§ **Provided data**
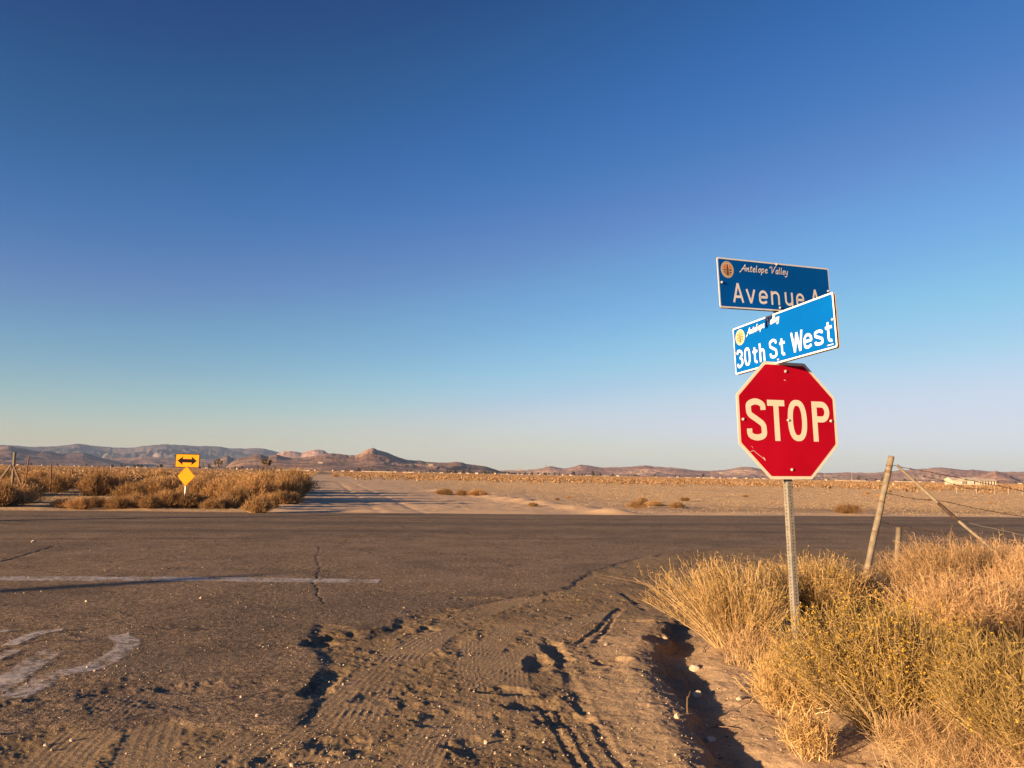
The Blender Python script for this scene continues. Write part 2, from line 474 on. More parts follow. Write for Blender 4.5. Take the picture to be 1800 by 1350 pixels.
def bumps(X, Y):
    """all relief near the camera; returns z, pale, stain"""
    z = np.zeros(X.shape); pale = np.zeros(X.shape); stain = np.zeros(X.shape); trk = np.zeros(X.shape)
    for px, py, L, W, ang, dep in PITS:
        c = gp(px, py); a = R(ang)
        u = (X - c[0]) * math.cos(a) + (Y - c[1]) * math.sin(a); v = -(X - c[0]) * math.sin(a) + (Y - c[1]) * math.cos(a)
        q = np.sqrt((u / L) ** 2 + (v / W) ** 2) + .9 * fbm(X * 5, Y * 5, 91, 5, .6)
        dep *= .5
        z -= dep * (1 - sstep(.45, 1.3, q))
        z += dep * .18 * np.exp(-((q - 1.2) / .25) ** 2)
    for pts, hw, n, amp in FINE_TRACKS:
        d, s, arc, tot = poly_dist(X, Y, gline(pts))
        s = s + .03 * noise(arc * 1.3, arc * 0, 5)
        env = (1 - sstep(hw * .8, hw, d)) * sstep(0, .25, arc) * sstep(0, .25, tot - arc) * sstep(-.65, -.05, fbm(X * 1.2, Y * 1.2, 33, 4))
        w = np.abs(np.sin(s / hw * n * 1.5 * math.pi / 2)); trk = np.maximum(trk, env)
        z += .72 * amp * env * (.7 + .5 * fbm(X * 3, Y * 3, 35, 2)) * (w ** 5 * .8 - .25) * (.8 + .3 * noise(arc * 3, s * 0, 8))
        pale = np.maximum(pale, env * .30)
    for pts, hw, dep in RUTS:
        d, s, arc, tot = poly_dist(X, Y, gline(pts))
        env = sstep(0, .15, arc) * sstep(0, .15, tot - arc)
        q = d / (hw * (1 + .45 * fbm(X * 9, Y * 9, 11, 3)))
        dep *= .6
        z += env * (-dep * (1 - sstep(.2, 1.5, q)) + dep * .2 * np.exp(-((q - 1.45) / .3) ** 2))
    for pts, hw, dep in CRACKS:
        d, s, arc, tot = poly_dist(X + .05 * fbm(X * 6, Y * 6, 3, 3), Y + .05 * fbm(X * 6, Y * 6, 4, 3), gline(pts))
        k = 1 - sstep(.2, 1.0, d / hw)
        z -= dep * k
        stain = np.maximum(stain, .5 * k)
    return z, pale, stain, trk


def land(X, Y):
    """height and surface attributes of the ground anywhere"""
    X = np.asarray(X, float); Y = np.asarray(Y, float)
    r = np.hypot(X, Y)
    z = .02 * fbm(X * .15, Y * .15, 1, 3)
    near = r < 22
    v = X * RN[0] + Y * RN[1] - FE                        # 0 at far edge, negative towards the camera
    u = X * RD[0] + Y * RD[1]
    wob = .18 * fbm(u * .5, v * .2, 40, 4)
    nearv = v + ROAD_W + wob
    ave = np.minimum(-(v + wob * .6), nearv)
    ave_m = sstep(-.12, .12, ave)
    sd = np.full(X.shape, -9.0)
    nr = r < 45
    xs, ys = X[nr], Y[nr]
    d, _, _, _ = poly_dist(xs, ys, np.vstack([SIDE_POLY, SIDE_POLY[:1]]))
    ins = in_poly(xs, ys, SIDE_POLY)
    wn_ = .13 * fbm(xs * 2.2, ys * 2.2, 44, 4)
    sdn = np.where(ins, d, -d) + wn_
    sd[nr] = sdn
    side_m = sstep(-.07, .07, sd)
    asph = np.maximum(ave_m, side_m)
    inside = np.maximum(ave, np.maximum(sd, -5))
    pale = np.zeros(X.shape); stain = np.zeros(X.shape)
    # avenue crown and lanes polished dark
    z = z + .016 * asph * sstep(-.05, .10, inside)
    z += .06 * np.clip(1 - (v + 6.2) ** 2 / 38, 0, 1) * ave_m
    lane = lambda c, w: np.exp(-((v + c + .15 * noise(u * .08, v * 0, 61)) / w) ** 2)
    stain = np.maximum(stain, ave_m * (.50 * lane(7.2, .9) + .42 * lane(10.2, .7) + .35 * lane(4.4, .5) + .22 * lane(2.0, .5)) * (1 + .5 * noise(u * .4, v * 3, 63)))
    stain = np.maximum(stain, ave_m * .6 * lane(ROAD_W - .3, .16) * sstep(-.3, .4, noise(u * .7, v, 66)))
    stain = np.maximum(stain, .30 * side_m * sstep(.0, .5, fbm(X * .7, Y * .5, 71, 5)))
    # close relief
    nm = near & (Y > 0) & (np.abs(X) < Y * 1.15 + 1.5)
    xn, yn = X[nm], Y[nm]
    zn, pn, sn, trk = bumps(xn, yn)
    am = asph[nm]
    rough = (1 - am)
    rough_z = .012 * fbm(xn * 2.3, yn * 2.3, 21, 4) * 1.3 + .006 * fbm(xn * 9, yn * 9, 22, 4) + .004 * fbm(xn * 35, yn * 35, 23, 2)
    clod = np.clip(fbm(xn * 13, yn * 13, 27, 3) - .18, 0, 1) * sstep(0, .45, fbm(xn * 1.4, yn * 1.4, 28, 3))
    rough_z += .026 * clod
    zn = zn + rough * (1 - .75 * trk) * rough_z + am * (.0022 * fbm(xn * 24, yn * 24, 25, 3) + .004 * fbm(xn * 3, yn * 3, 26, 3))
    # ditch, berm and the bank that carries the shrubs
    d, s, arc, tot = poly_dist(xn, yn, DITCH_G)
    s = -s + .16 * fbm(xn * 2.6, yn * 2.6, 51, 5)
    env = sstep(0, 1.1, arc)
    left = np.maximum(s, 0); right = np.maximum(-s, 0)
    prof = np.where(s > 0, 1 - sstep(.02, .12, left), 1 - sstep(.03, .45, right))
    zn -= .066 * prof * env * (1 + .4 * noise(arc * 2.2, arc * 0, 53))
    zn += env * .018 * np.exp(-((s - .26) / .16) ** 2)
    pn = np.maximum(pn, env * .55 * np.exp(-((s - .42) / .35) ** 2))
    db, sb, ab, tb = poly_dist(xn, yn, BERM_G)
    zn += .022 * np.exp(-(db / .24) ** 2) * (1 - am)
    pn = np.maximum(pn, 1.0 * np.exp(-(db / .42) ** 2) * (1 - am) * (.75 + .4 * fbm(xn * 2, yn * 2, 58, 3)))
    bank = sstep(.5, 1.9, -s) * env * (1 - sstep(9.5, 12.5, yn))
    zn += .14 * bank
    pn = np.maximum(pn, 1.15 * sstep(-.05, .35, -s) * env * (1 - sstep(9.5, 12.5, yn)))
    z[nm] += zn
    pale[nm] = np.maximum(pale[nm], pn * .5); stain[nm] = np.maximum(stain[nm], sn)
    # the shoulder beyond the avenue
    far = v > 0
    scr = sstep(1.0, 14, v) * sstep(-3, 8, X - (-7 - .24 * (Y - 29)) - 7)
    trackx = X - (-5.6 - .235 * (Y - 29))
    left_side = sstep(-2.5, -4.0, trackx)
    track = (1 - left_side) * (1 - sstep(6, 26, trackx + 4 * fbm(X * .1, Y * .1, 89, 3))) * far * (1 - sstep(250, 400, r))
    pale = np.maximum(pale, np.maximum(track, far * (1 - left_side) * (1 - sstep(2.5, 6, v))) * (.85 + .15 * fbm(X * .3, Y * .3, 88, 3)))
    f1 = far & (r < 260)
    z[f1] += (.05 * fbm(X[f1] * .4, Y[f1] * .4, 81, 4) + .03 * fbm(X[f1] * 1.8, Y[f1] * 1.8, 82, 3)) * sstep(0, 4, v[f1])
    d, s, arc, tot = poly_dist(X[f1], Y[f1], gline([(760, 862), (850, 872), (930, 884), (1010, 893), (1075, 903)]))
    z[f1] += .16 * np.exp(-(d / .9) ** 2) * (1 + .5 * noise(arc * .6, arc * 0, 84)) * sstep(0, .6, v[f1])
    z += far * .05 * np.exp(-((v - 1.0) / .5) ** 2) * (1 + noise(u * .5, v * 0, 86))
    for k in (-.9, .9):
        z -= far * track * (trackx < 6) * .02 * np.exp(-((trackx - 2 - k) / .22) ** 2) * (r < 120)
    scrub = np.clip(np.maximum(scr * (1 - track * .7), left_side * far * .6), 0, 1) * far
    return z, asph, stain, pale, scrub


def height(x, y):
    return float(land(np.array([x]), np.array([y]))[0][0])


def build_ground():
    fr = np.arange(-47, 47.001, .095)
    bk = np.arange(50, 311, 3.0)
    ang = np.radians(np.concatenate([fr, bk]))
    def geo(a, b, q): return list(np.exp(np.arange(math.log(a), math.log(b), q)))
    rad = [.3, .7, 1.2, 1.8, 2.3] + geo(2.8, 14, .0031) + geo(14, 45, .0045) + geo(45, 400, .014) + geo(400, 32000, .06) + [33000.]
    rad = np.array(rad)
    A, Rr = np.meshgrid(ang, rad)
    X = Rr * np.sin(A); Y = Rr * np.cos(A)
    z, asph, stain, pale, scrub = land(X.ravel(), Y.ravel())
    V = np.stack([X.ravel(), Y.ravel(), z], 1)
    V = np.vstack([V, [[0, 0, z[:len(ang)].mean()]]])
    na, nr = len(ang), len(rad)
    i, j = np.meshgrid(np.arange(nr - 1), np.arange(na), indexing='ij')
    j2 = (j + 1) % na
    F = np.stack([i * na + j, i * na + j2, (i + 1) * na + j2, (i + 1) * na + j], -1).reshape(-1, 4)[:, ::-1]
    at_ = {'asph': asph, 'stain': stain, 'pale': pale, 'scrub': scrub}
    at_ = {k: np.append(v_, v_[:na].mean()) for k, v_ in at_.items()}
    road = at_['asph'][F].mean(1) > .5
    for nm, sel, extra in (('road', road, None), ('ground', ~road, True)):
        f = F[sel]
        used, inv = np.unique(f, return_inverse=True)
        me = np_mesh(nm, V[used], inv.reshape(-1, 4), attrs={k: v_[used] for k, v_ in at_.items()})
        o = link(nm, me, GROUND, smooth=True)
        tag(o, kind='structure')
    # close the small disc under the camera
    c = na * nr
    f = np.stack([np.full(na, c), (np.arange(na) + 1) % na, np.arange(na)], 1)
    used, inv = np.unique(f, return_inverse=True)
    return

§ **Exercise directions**
Starting at the top of the listing above, please restate word for word each line up to and including the one that holds "return z, pale, stain, trk", omitting every image.

§ **The completed task**
The Blender Python script for this scene continues. Write part 2, from line 474 on. More parts follow. Write for Blender 4.5. Take the picture to be 1800 by 1350 pixels.
def bumps(X, Y):
    """all relief near the camera; returns z, pale, stain"""
    z = np.zeros(X.shape); pale = np.zeros(X.shape); stain = np.zeros(X.shape); trk = np.zeros(X.shape)
    for px, py, L, W, ang, dep in PITS:
        c = gp(px, py); a = R(ang)
        u = (X - c[0]) * math.cos(a) + (Y - c[1]) * math.sin(a); v = -(X - c[0]) * math.sin(a) + (Y - c[1]) * math.cos(a)
        q = np.sqrt((u / L) ** 2 + (v / W) ** 2) + .9 * fbm(X * 5, Y * 5, 91, 5, .6)
        dep *= .5
        z -= dep * (1 - sstep(.45, 1.3, q))
        z += dep * .18 * np.exp(-((q - 1.2) / .25) ** 2)
    for pts, hw, n, amp in FINE_TRACKS:
        d, s, arc, tot = poly_dist(X, Y, gline(pts))
        s = s + .03 * noise(arc * 1.3, arc * 0, 5)
        env = (1 - sstep(hw * .8, hw, d)) * sstep(0, .25, arc) * sstep(0, .25, tot - arc) * sstep(-.65, -.05, fbm(X * 1.2, Y * 1.2, 33, 4))
        w = np.abs(np.sin(s / hw * n * 1.5 * math.pi / 2)); trk = np.maximum(trk, env)
        z += .72 * amp * env * (.7 + .5 * fbm(X * 3, Y * 3, 35, 2)) * (w ** 5 * .8 - .25) * (.8 + .3 * noise(arc * 3, s * 0, 8))
        pale = np.maximum(pale, env * .30)
    for pts, hw, dep in RUTS:
        d, s, arc, tot = poly_dist(X, Y, gline(pts))
        env = sstep(0, .15, arc) * sstep(0, .15, tot - arc)
        q = d / (hw * (1 + .45 * fbm(X * 9, Y * 9, 11, 3)))
        dep *= .6
        z += env * (-dep * (1 - sstep(.2, 1.5, q)) + dep * .2 * np.exp(-((q - 1.45) / .3) ** 2))
    for pts, hw, dep in CRACKS:
        d, s, arc, tot = poly_dist(X + .05 * fbm(X * 6, Y * 6, 3, 3), Y + .05 * fbm(X * 6, Y * 6, 4, 3), gline(pts))
        k = 1 - sstep(.2, 1.0, d / hw)
        z -= dep * k
        stain = np.maximum(stain, .5 * k)
    return z, pale, stain, trk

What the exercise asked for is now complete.